Indeed, the notion that the project should be developing a software platform itself—where the primary benefactors, despite the indications to the contrary, are obviously the initial Project Canvas partners, not least thanks to its two-tier arrangement of linear and on-demand services—and then impose conditions upon further prospective partners in order to recuperate the costs in doing this is an affront to the competitive landscape the proposals ostensibly seek to create.
The proposals are, in short, deeply disappointing. By shunning the basic principles of both broadcasting and Internet architecture, Project Canvas seeks to ensure that rather than creating a true platform for innovation as would be fitting for both the BBC and BT, given their histories for doing so, that the barriers to entry afforded by physical limitations (such as spectrum allocation, laying cables, and satellite provisioning) are replaced by an artificial limitation and needless control.

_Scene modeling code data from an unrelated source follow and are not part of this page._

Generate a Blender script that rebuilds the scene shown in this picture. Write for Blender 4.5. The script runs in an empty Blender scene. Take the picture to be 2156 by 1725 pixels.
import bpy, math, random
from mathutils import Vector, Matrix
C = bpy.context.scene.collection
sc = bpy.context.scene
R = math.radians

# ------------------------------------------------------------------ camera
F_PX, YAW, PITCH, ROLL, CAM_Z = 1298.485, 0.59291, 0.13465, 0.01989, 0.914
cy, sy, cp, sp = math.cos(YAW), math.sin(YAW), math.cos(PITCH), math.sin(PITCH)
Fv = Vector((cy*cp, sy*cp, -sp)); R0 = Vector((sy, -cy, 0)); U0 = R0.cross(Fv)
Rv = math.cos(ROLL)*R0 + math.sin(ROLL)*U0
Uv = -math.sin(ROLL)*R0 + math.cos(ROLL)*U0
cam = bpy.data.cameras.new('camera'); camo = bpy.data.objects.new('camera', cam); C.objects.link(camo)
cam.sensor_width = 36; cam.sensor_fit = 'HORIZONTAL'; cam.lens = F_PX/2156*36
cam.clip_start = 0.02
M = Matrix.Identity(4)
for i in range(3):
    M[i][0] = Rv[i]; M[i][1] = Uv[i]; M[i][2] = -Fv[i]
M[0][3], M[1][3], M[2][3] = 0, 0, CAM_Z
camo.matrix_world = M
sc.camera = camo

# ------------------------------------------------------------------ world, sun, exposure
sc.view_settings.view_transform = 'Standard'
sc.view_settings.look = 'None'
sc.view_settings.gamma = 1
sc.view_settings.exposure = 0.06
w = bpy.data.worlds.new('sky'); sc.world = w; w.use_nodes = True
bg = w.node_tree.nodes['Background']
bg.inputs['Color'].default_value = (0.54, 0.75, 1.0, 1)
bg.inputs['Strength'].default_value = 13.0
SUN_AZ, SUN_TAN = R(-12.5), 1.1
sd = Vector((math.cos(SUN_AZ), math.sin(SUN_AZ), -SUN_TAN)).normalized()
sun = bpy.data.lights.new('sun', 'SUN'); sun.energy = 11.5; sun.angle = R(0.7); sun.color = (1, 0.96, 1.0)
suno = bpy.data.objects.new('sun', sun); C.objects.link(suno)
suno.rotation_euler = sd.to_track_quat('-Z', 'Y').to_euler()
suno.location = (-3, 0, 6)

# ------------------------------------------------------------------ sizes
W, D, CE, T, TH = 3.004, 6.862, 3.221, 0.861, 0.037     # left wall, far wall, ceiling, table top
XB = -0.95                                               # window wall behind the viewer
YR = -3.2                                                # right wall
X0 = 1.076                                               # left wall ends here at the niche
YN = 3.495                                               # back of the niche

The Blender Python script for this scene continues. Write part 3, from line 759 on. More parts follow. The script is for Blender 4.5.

Put simply, Project Canvas should concern itself with technical standards and branding, as many inferred from the original proposals; allow the national regulatory regime to deal with the legal aspects of linear broadcasting and electronic programme guide provision; and specify a user experience which allows for consumer choice. Failure to do this is likely to achieve the reverse of the stated aims, and, rather than creating a platform open to all those who adhere to the standards, instead create one which nobody wishes to take part in.